Keeping Cool in Paradise

It wasn't quite this hot, really. But, they do sell cold beer, so . . .
Photo by Steve Fey

Paradise is a great name for a great place to live. Oddly, there are times, namely mid-July to mid-August, when Paradise might feel rather less like paradise than, well, some place that’s not paradise at all. One day this past week, for example, the weather station closest to my home registered 116 degrees Fahrenheit at 5 PM. Ironically, that same day the official high temperature in Death Valley was a cool 115 degrees. It seems that at least one neighborhood in Paradise was hotter than what gets billed as the hottest place in the country. The fact that it gets pretty hot here in the summer of course begs a question: how do you cope with temperatures like that?

Since anyone visiting or living here this weekend will have to do that very thing, here’s a list of a few activities that can keep you cool while still letting you get out of the house.

First, and maybe obviously, you can go swimming. If you’re lucky, you have a pool. If you’re a visitor, your hotel almost certainly has a pool. For the rest of us, Clark County offers Ten Aquatic Centers in the valley, out of fourteen all together. Henderson has ten pools open in the summer as well, and North Las Vegas rings in with four more pools operated by the North Las Vegas Parks and Recreation department. Even a resident pays something to use these facilities, but after an hour or two in the pool, you probably won’t notice the heat for hours after you emerge.

If you don’t like getting wet there are a lot of other ways to stay cool without barricading yourself into your living room. At one time the only air conditioning found in many places was in movie theaters and bowling alleys. When I was growing up in Ohio, that’s where I’d go on a hot afternoon when I wasn’t in the local pool.

The pool at Cambridge Recreation Center
The Cambridge Rec Center pool during a quiet interlude.
Photo by Steve Fey

In those days almost nobody even had the option of staying home to stay cool, but I learned to make a soda last a long, long time while I watched other people rolling balls at pins. I also learned just how much prior to the start of the first show I could get into a double feature. Popcorn, Raisinets™, and cool air, it was nine-year old’s heaven. And those options are still available, particularly in places like Sam’s Town or other casinos built for locals.

Other “cool” places would be some of the museums found here. I’ve written about some of them, for instance, The Nevada State Museum, or the Atomic Testing Museum on East Flamingo Road.

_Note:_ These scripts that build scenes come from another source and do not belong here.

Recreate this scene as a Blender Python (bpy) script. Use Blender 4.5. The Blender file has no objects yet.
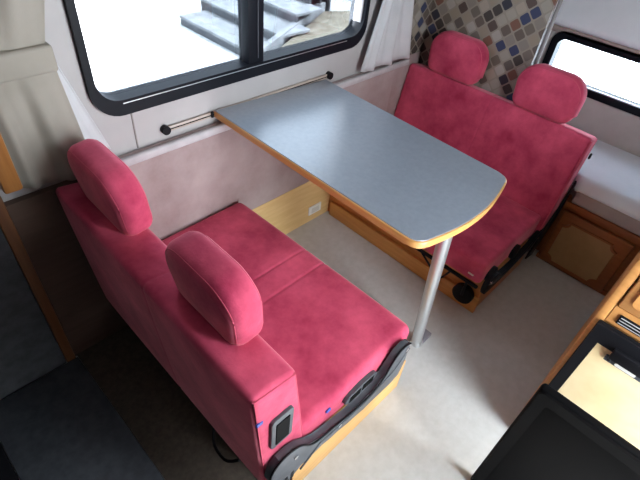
import bpy, bmesh, math, random
from mathutils import Vector, Matrix
random.seed(7)
PI = math.pi
C = bpy.context.scene.collection
S = bpy.context.scene

# ------------------------------------------------------------------ camera
cam_d = bpy.data.cameras.new('camera')
cam = bpy.data.objects.new('camera', cam_d)
C.objects.link(cam)
cam_d.sensor_fit = 'HORIZONTAL'
cam_d.sensor_width = 36.0
cam_d.lens = 465.67 / 640 * 36
cam_d.clip_start = 0.02
cam_d.clip_end = 200
R_ = Vector((0.70441363, -0.70447781, 0.08667441))
U_ = Vector((0.43015853, 0.52083861, 0.73735391))
F_ = Vector((0.56459284, 0.48211841, -0.66992295))
M = Matrix((R_, U_, -F_)).transposed().to_4x4()
M.translation = Vector((-0.912, -1.255, 1.537))
cam.matrix_world = M
S.camera = cam

# ------------------------------------------------------------------ daylight, exposure
SKY = 15.0
w = bpy.data.worlds.new('overcast_sky')
S.world = w
w.use_nodes = True
w.node_tree.nodes['Background'].inputs[0].default_value = (0.86, 0.94, 1.0, 1)
w.node_tree.nodes['Background'].inputs[1].default_value = SKY
sun_d = bpy.data.lights.new('sun', 'SUN')
sun_d.energy = 22
sun_d.angle = math.radians(8)
sun = bpy.data.objects.new('sun', sun_d)
C.objects.link(sun)
sun.rotation_euler = Vector((0.30, -0.35, 0.9)).to_track_quat('Z', 'Y').to_euler()
S.view_settings.view_transform = 'Standard'
S.view_settings.look = 'None'
S.view_settings.gamma = 1
S.view_settings.use_curve_mapping = False
S.view_settings.exposure = 0.75

def portal(name, loc, direction, sx, sy):
    d = bpy.data.lights.new(name, 'AREA')
    d.shape = 'RECTANGLE'
    d.size, d.size_y = sx, sy
    d.energy = 1
    d.cycles.is_portal = True
    o = bpy.data.objects.new(name, d)
    C.objects.link(o)
    o.location = loc
    o.rotation_euler = Vector(direction).to_track_quat('-Z', 'Z').to_euler()
    return o
portal('daylight_side_window', (0.1, 0.07, 1.12), (0, -1, 0), 1.12, 0.5)
portal('daylight_rear_window', (1.68, -1.0, 0.76), (-1, 0, 0), 1.0, 0.24)
portal('daylight_entrance', (-0.025, -1.93, 0.87), (0, 1, 0), 0.43, 1.74)

# ------------------------------------------------------------------ materials
def mat(name, col, rough=0.6, metal=0.0, **kw):
    m = bpy.data.materials.new(name)
    m.use_nodes = True
    b = m.node_tree.nodes['Principled BSDF']
    b.inputs['Base Color'].default_value = (*col, 1)
    b.inputs['Roughness'].default_value = rough
    b.inputs['Metallic'].default_value = metal
    for k, v in kw.items():
        b.inputs[k].default_value = v
    return m

def noise_mix(m, c1, c2, scale=6, detail=4, stretch=(1, 1, 1), lo=.35, hi=.65, bump=0.0, bscale=None, rough=.6):
    nt = m.node_tree
    b = nt.nodes['Principled BSDF']
    tc = nt.nodes.new('ShaderNodeTexCoord')
    mp = nt.nodes.new('ShaderNodeMapping')
    mp.inputs['Scale'].default_value = stretch
    nz = nt.nodes.new('ShaderNodeTexNoise')
    nz.inputs['Scale'].default_value = scale
    nz.inputs['Detail'].default_value = detail
    nz.inputs['Roughness'].default_value = rough
    cr = nt.nodes.new('ShaderNodeValToRGB')
    cr.color_ramp.elements[0].position = lo
    cr.color_ramp.elements[0].color = (*c1, 1)
    cr.color_ramp.elements[1].position = hi
    cr.color_ramp.elements[1].color = (*c2, 1)
    L = nt.links.new
    L(tc.outputs['Object'], mp.inputs[0])
    L(mp.outputs[0], nz.inputs['Vector'])
    L(nz.outputs['Fac'], cr.inputs[0])
    L(cr.outputs[0], b.inputs['Base Color'])
    if bump:
        n2 = nt.nodes.new('ShaderNodeTexNoise')
        n2.inputs['Scale'].default_value = bscale or scale * 8
        n2.inputs['Detail'].default_value = 3
        L(mp.outputs[0], n2.inputs['Vector'])
        bp = nt.nodes.new('ShaderNodeBump')
        bp.inputs['Strength'].default_value = bump
        bp.inputs['Distance'].default_value = 0.004
        L(n2.outputs['Fac'], bp.inputs['Height'])
        L(bp.outputs[0], b.inputs['Normal'])
    return m

def velvet():
    m = mat('red_velour', (0.5, 0.03, 0.08), 0.85)
    noise_mix(m, (0.34, 0.026, 0.070), (0.70, 0.105, 0.185), scale=7, detail=6, lo=.30, hi=.72, bump=.25, bscale=60, rough=.62)
    b = m.node_tree.nodes['Principled BSDF']
    b.inputs['Sheen Weight'].default_value = 0.55
    b.inputs['Sheen Roughness'].default_value = 0.4
    b.inputs['Sheen Tint'].default_value = (1.0, 0.45, 0.5, 1)
    b.inputs['Specular IOR Level'].default_value = 0.15
    return m

def wood(name, c1, c2, stretch, rough=.45, scale=5):
    m = mat(name, c1, rough)
    noise_mix(m, c1, c2, scale=scale, detail=5, stretch=stretch, lo=.3, hi=.7)
    return m

RED = velvet()
SEAMC = mat('red_piping', (0.50, 0.06, 0.11), .8)
ORANGE_Y = wood('orange_wood_along_bench', (0.50, 0.17, 0.035), (0.62, 0.26, 0.065), (14, 1.2, 14))
ORANGE_Z = wood('orange_wood_upright', (0.30, 0.115, 0.028), (0.40, 0.17, 0.045), (16, 16, 1.2))
PALE_X = wood('pale_wood', (0.62, 0.40, 0.16), (0.72, 0.50, 0.23), (1.2, 12, 12))
UNIT_W = wood('kitchen_oak', (0.52, 0.23, 0.065), (0.63, 0.31, 0.10), (14, 1.2, 14))
BEECH = wood('beech_edge', (0.54, 0.27, 0.08), (0.64, 0.35, 0.12), (2, 2, 20), rough=.35)
RED_W = wood('reddish_wood', (0.25, 0.07, 0.02), (0.33, 0.11, 0.03), (14, 1.2, 14), rough=.4)
CREAMW = wood('maple_panel', (0.36, 0.21, 0.085), (0.42, 0.26, 0.11), (3, 3, 3), rough=.5)
BLACK = mat('black_plastic', (0.008, 0.008, 0.010), .5, **{'Specular IOR Level': .12})
GLOSSB = mat('glossy_black', (0.0025, 0.0025, 0.003), .6, **{'Specular IOR Level': .05})
FRAMEB = mat('window_frame_black', (0.006, 0.007, 0.011), .5, **{'Specular IOR Level': .15})
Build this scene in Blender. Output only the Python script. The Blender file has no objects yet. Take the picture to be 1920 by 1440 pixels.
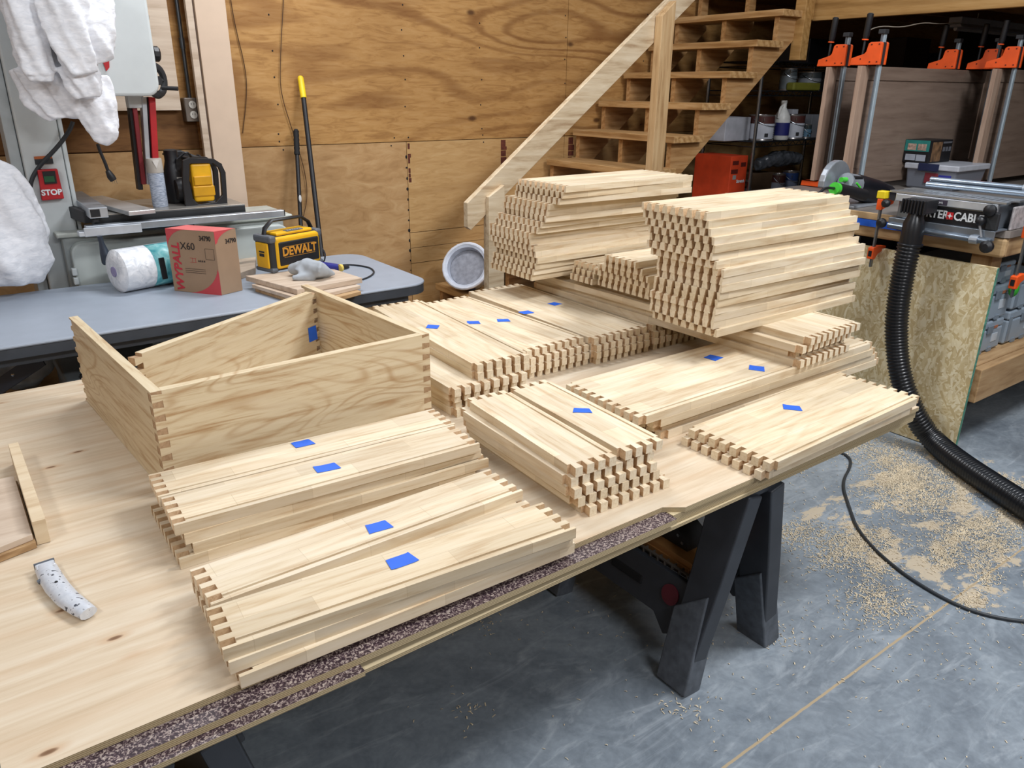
import bpy, math, random
from mathutils import Matrix, Vector, Euler, noise
random.seed(7)
C = bpy.context.scene.collection
S = bpy.context.scene
R = math.radians

# ---------------------------------------------------------------- camera
F = 1440.0
PITCH = math.atan(555 / F); ROLL = R(.5); YAW = R(36.2); H = 1.55
_fw = Vector((math.sin(YAW)*math.cos(PITCH), math.cos(YAW)*math.cos(PITCH), -math.sin(PITCH)))
_rt0 = Vector((math.cos(YAW), -math.sin(YAW), 0)); _up0 = _rt0.cross(_fw)
_rt = _rt0*math.cos(ROLL) + _up0*math.sin(ROLL); _up = _up0*math.cos(ROLL) - _rt0*math.sin(ROLL)
cam_d = bpy.data.cameras.new('camera'); cam = bpy.data.objects.new('camera', cam_d); C.objects.link(cam)
cam_d.sensor_width = 36; cam_d.lens = 36*F/1920; cam_d.clip_start = .05; cam_d.clip_end = 60
cam.matrix_world = Matrix(((_rt.x, _up.x, -_fw.x, 0), (_rt.y, _up.y, -_fw.y, 0), (_rt.z, _up.z, -_fw.z, H), (0, 0, 0, 1)))
S.camera = cam
S.view_settings.view_transform = 'Standard'; S.view_settings.look = 'None'
S.view_settings.exposure = 0.0; S.view_settings.gamma = 1.0; S.view_settings.use_curve_mapping = False

# measured points of the place: where a line of sight meets a level, a wall plane or a bench front
def _ray(u, v): return _fw*F + _rt*(u-960) - _up*(v-720)
def pz(u, v, z): r = _ray(u, v); return Vector((0, 0, H)) + r*((z-H)/r.z)
def py(u, v, y): r = _ray(u, v); return Vector((0, 0, H)) + r*(y/r.y)
def px(u, v, x): r = _ray(u, v); return Vector((0, 0, H)) + r*(x/r.x)

# ---------------------------------------------------------------- world, shop lights and an added fill
w = bpy.data.worlds.new('world'); S.world = w; w.use_nodes = True
w.node_tree.nodes['Background'].inputs[0].default_value = (.80, .88, 1, 1)
w.node_tree.nodes['Background'].inputs[1].default_value = .44
def lamp(name, loc, tgt, sx, sy, e, col=(.955, .97, 1)):
    d = bpy.data.lights.new(name, 'AREA'); d.shape = 'RECTANGLE'; d.size = sx; d.size_y = sy; d.energy = e; d.color = col
    o = bpy.data.objects.new(name, d); C.objects.link(o); o.location = loc
    o.rotation_euler = (Vector(tgt)-Vector(loc)).to_track_quat('-Z', 'Y').to_euler()
    return o
lamp('shop_light_main', (2.9, .2, 3.5), (2.0, 1.4, .6), 1.3, .25, 95)
lamp('shop_light_rear', (1.6, 3.3, 3.4), (1.3, 2.6, .5), 1.3, .25, 55)
lamp('fill_light_left', (-1.6, .8, 3.4), (.6, 1.8, .6), 1.3, .25, 34)  # weak fill light added on the left
lamp('shop_light_front', (.9, -1.9, 3.3), (1.4, 1.6, .7), 1.3, .3, 50)

# ---------------------------------------------------------------- materials
def rgb(h):
    h = h.lstrip('#'); c = [int(h[i:i+2], 16)/255 for i in (0, 2, 4)]
    return tuple(x/12.92 if x <= .04045 else ((x+.055)/1.055)**2.4 for x in c) + (1,)
class NT:
    def __init__(s, name):
        s.m = bpy.data.materials.new(name); s.m.use_nodes = True; s.t = s.m.node_tree; s.b = s.t.nodes['Principled BSDF']
    def n(s, ty, **k):
        n = s.t.nodes.new(ty)
        for a, v in k.items():
            if a == 'ins':
                for i, x in v.items(): n.inputs[i].default_value = x
            else: setattr(n, a, v)
        return n
    def l(s, a, b): s.t.links.new(a, b)
    def tc(s, scale=(1, 1, 1), rot=(0, 0, 0), src='Object', rnd=True):
        t = s.n('ShaderNodeTexCoord'); mp = s.n('ShaderNodeMapping')
        mp.inputs['Scale'].default_value = scale; mp.inputs['Rotation'].default_value = rot
        s.l(t.outputs[src], mp.inputs[0])
        if rnd:
            oi = s.n('ShaderNodeObjectInfo'); m = s.n('ShaderNodeMath', operation='MULTIPLY', ins={1: 37.0})
            s.l(oi.outputs['Random'], m.inputs[0]); cx = s.n('ShaderNodeCombineXYZ')
            s.l(m.outputs[0], cx.inputs[0]); s.l(m.outputs[0], cx.inputs[1]); s.l(m.outputs[0], cx.inputs[2]); s.l(cx.outputs[0], mp.inputs['Location'])
        return mp.outputs[0]
    def ramp(s, fac, stops, interp='LINEAR'):
        r = s.n('ShaderNodeValToRGB'); r.color_ramp.interpolation = interp
        e = r.color_ramp.elements
        while len(e) < len(stops): e.new(.5)
        for i, (p, c) in enumerate(stops): e[i].position = p; e[i].color = c if len(c) == 4 else c+(1,)
        s.l(fac, r.inputs[0]); return r.outputs[0]
    def mix(s, fac, a, b, mode='MIX'):
        m = s.n('ShaderNodeMix', data_type='RGBA', blend_type=mode)
        for sock, v in ((m.inputs[0], fac), (m.inputs[6], a), (m.inputs[7], b)):
            if hasattr(v, 'node') or isinstance(v, bpy.types.NodeSocket): s.l(v, sock)
            else: sock.default_value = v
        return m.outputs[2]
    def noise(s, vec, scale, detail=4, dist=0, rough=.5):
        n = s.n('ShaderNodeTexNoise', ins={'Scale': scale, 'Detail': detail, 'Distortion': dist, 'Roughness': rough}); s.l(vec, n.inputs['Vector']); return n.outputs['Fac']
    def bump(s, h, strength=.3, dist=.002):
        b = s.n('ShaderNodeBump', ins={'Strength': strength, 'Distance': dist}); s.l(h, b.inputs['Height']); s.l(b.outputs[0], s.b.inputs['Normal'])
    def out(s, col, rough=.5, metal=0, spec=.5):
        if isinstance(col, bpy.types.NodeSocket): s.l(col, s.b.inputs['Base Color'])
        else: s.b.inputs['Base Color'].default_value = col
        s.b.inputs['Roughness'].default_value = rough; s.b.inputs['Metallic'].default_value = metal
        s.b.inputs['Specular IOR Level'].default_value = spec
        return s.m
_pc = {}
def P(hexc, rough=.5, metal=0, var=.12, spec=.5, nm=None, scale=14):
    k = (hexc, rough, metal, var)
    if k in _pc: return _pc[k]
    t = NT(nm or 'paint_'+hexc.strip('#')); c = rgb(hexc)
    v = t.noise(t.tc(), scale, 3)
    d = tuple(x*(1-var) for x in c[:3])+(1,); l = tuple(min(1, x*(1+var)) for x in c[:3])+(1,)
    _pc[k] = t.out(t.ramp(v, [(.3, d), (.7, l)]), rough, metal, spec); return _pc[k]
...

There are of course others, such as The Natural History Museum, The Liberace Museum, some of which offer deals for locals that make it cheap as well as cool to visit.

And there are the places you need to go anyway, because to be honest, virtually every indoor space in Clark County is air conditioned. I take my time in the grocery store in hot weather, because grocery stores tend to be pretty cold inside. Likewise, any mall is essentially a huge bubble of climate controlled space, perfect for forgetting about the desert heat for a while. Like to shop? Here’s a perfect reason to keep at it for extra innings. And, of course, you can always check out the topiary at Bellagio, or do your shopping in one of the many upscale areas along the famous Las Vegas Strip. Here are some more ideas from a local mom about how she keeps her kids cool, safe and having fun in the Las Vegas summer!

In reality, the truly hot weather in Las Vegas lasts four to six weeks in the summer. The rest of the year the temperature is really pretty comfortable. So use the hot streak we always enjoy in summer to catch up on your cultural and recreational knowledge of the city. You’ll keep cool in the hottest weather, and you’ll probably gain a new appreciation for just how interesting and fun Las Vegas, can be.